Q - Je n'ai pas dit ça, la justice...
R - Au contraire, nous avons mis en place un contrôle particulièrement rigoureux, de tout l'argent public qui est envoyé en Polynésie.
Q - La justice française qualifie la mise en examen ainsi: "détournement de fonds publics". Je ne fais que reprendre ce qu'a fait la justice. Une demande d'enquête parlementaire sur l'utilisation des fonds publics est réclamée par le parti socialiste. Soutenez-vous cette demande ?
R - Je n'ai ni à soutenir, c'est le rôle du Parlement, je n'ai pas là non plus à interférer dans le travail parlementaire. Le Parlement, s'il le décide, mènera cette enquête. Il y a une séparation des pouvoirs en France, comme vous le savez.
Q - On ne peut pas être neutre à ce point Brigitte Girardin. Politiquement, pensez-vous qu'une enquête parlementaire soit une bonne chose, ou une mauvaise chose ?
R - Mais écoutez, le gouvernement est pour la transparence, sur tous les dossiers, et je n'ai aucune crainte, ou aucun jugement à porter là-dessus. Nous souhaitons qu'il n'y ait aucune zone d'obscurité sur quoi que ce soit en Polynésie.
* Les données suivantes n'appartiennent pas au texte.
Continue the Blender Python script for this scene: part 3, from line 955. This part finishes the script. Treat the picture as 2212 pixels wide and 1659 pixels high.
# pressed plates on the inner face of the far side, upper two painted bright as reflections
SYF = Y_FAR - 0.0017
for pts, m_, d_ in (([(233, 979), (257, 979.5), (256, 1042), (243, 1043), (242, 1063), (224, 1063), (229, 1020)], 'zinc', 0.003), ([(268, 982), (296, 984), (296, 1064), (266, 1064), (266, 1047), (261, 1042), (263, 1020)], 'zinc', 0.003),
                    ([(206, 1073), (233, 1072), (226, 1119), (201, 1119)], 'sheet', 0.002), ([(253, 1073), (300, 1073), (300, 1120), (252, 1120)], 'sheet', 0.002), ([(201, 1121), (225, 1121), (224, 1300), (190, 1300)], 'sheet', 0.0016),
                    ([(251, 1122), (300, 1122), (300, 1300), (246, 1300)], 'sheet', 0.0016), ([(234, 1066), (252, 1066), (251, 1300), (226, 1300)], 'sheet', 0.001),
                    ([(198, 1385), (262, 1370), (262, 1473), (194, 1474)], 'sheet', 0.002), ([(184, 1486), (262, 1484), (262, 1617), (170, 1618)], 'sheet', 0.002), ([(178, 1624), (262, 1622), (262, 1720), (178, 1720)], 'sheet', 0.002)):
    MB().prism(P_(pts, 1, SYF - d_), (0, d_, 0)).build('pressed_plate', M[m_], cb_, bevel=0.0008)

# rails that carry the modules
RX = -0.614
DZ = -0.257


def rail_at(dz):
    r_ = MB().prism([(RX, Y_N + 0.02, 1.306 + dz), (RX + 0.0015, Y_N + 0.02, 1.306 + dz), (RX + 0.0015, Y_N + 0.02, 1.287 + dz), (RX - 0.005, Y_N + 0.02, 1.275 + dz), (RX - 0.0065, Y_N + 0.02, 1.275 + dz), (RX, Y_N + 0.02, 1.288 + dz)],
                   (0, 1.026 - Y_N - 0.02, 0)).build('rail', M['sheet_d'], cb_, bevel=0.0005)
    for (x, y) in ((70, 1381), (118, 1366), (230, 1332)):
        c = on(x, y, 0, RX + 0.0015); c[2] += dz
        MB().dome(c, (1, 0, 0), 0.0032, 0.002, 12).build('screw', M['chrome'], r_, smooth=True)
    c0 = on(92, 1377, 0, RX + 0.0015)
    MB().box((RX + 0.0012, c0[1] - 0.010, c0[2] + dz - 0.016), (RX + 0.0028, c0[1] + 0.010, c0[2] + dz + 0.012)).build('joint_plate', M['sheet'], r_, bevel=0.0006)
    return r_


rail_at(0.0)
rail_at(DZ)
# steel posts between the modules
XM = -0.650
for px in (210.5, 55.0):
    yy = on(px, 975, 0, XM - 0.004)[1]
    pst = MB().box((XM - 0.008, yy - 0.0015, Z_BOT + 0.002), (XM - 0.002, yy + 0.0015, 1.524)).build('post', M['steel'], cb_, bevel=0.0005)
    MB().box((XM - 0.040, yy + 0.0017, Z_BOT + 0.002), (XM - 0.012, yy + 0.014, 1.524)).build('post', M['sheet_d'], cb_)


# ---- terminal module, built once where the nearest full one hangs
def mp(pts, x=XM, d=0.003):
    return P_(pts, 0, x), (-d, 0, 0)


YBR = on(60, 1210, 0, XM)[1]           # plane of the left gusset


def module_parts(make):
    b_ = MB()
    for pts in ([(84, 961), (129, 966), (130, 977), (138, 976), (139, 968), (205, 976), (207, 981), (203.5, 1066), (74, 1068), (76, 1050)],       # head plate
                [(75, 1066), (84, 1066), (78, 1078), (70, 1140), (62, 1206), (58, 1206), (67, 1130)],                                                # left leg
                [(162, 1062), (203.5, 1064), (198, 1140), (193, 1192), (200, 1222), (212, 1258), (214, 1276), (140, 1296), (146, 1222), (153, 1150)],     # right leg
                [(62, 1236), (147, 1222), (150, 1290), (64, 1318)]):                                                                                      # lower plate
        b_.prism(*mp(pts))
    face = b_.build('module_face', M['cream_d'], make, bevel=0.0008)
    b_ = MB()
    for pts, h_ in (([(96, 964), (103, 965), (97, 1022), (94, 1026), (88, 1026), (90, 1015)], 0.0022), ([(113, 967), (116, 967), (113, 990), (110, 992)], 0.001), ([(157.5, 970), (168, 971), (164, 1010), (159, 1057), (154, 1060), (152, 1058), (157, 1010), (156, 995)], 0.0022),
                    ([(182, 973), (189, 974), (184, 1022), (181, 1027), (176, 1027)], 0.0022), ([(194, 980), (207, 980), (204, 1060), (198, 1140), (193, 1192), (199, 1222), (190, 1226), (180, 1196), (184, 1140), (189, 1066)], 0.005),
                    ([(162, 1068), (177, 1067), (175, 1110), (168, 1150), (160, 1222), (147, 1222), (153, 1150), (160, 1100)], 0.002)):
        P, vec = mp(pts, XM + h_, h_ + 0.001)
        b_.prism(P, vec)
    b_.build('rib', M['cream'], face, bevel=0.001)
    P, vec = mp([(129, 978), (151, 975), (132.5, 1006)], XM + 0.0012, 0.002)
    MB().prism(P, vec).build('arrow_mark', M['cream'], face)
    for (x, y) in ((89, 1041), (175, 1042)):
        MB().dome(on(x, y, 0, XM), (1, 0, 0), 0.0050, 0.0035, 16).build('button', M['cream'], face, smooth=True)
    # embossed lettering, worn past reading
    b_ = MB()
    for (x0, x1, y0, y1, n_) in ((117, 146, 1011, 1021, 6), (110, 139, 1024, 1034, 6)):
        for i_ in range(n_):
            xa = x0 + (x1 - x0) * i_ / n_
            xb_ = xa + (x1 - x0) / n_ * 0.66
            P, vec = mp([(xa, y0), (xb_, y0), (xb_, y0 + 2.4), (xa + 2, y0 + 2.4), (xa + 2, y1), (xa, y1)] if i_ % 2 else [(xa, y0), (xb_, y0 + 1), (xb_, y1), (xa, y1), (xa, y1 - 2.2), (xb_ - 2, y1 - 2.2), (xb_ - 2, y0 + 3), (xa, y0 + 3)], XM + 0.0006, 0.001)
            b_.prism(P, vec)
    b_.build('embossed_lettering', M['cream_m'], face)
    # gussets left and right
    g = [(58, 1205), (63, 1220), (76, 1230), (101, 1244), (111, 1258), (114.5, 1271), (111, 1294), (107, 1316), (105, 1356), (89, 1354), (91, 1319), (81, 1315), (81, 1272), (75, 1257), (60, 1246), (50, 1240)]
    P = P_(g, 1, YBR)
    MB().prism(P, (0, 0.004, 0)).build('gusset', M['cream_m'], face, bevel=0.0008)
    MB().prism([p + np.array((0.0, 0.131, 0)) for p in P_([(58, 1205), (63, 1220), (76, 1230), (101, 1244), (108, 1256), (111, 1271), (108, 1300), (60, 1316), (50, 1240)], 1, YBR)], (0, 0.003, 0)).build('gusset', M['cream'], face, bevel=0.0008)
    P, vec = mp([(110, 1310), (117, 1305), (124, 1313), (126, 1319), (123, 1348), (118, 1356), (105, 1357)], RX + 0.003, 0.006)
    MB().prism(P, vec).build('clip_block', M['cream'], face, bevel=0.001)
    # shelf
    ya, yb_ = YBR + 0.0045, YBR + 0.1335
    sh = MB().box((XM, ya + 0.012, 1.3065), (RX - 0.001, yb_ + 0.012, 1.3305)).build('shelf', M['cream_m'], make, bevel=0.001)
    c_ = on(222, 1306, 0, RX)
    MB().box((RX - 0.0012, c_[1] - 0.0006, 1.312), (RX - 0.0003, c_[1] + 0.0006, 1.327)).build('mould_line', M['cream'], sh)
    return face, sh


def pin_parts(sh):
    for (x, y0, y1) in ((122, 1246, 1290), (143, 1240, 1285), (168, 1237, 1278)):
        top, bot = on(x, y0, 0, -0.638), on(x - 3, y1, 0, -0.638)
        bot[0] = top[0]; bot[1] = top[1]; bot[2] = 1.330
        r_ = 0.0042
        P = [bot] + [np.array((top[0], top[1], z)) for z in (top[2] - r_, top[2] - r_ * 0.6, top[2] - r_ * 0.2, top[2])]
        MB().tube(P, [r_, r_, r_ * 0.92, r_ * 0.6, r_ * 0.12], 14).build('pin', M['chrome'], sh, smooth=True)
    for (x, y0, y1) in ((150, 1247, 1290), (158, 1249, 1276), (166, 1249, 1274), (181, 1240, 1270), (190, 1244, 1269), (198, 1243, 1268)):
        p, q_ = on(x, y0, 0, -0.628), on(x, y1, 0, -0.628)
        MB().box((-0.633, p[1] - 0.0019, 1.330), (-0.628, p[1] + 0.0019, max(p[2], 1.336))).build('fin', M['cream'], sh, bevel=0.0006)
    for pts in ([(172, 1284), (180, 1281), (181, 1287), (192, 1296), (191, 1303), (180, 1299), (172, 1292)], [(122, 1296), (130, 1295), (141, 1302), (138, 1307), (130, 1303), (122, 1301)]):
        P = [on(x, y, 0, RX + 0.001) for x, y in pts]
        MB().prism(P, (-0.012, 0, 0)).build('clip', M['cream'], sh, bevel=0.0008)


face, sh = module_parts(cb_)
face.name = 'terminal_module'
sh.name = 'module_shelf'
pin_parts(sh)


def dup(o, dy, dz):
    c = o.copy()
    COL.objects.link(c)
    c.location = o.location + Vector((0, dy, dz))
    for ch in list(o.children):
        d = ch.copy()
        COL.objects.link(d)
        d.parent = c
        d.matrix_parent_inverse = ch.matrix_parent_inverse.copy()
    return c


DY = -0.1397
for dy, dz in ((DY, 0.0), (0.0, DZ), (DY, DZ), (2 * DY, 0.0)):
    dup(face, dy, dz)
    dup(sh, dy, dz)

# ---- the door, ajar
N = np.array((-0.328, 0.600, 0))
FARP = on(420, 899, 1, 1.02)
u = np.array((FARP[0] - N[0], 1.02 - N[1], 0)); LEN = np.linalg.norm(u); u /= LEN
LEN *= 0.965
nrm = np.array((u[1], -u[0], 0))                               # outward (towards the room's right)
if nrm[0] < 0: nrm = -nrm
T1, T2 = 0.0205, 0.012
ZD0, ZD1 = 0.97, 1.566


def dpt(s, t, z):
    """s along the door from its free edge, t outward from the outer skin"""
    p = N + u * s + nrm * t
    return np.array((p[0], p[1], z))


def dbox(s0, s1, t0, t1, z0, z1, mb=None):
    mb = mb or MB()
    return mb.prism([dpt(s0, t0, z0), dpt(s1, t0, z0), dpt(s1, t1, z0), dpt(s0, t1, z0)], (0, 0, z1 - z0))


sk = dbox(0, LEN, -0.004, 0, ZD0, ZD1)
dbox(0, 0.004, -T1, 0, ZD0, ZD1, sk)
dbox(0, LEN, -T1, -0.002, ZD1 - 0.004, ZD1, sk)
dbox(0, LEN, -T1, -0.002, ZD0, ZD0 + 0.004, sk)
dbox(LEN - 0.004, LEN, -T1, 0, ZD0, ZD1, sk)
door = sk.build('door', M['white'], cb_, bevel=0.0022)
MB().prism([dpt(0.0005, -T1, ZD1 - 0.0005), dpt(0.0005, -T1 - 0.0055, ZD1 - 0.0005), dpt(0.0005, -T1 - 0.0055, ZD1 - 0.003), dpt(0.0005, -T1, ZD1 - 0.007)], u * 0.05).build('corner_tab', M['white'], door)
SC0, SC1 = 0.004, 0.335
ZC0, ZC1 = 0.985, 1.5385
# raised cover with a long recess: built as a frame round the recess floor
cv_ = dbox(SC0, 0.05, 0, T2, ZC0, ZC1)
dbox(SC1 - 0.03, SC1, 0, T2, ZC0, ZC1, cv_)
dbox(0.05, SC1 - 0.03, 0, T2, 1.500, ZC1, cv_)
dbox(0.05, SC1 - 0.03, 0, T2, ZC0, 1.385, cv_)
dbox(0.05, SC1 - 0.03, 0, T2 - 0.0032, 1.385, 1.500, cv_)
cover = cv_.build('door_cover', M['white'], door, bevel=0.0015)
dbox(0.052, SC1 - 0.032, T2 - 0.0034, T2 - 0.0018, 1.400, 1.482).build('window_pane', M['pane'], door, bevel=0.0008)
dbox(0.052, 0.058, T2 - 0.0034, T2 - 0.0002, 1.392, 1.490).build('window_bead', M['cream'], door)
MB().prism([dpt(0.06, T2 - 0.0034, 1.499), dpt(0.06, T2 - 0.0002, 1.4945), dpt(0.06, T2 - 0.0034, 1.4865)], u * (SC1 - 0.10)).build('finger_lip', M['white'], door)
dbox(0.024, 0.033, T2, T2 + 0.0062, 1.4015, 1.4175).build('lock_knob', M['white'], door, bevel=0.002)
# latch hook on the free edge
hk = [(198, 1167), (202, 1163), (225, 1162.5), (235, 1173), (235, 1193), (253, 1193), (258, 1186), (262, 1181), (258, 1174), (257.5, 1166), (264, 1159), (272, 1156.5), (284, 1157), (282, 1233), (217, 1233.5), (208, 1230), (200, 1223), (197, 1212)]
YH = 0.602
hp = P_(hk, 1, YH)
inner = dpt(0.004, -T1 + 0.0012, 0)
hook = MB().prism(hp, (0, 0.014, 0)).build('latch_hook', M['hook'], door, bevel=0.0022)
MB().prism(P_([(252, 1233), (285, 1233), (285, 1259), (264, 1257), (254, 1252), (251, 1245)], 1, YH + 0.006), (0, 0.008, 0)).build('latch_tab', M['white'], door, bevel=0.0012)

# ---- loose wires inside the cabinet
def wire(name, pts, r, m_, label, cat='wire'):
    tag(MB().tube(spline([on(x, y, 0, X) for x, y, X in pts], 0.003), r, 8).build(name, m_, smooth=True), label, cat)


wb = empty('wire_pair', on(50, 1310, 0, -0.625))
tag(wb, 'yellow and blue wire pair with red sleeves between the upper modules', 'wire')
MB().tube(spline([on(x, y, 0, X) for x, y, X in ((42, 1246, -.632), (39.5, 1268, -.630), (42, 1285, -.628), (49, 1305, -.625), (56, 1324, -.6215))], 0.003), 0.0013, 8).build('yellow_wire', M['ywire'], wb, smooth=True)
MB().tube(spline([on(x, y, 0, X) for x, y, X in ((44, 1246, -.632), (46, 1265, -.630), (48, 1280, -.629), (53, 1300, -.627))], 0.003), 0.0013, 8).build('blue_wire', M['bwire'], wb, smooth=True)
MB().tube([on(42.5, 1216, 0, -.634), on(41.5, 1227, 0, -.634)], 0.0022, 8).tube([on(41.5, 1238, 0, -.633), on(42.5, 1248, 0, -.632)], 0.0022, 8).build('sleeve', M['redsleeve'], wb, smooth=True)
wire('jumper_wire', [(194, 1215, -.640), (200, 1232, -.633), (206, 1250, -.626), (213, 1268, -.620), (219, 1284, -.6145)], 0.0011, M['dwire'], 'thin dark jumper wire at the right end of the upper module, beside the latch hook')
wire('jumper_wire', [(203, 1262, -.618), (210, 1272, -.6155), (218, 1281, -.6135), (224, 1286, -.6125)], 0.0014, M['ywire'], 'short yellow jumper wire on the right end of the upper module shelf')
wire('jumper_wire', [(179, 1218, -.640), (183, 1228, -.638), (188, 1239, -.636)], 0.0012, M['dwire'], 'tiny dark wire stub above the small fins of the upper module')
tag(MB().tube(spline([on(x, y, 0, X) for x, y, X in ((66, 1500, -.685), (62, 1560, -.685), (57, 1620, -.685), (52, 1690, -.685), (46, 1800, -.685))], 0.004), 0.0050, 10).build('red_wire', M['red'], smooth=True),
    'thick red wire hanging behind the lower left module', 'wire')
Q - Donc, si le groupe UMP soutient la proposition socialiste, pour vous ce sera une bonne chose, ou une mauvaise chose, Brigitte Girardin ?
R - Le groupe UMP prend ses responsabilités et, encore une fois, le Parlement fait son travail, et le gouvernement fait son travail.
Q - Jacques Lafleur qui est de votre parti a été battu à Nouméa. Lucette Michaux-Chevry à la Guadeloupe a été battue. Gaston Flosse au mois de mai a été battu. On dit que le bilan qui est le vôtre, Brigitte Girardin, n'est pas très bon que vos jours sont comptés au ministère de l'Outre-mer. Que répondez-vous ?
R - Ecoutez le gouvernement est constitué par le Premier ministre et par le président de la République. Ce n'est pas à moi de répondre sur ce point.
Q - Il y a des ministères plus faciles que le vôtre vous pensez ?
R - Oh la tâche de n'importe quel ministre est toujours très difficile.
[Q - Brigitte Girardin, ministre de Tahiti - c'est loin Tahiti - était l'invitée d'RTL ce matin. Bonne journée.]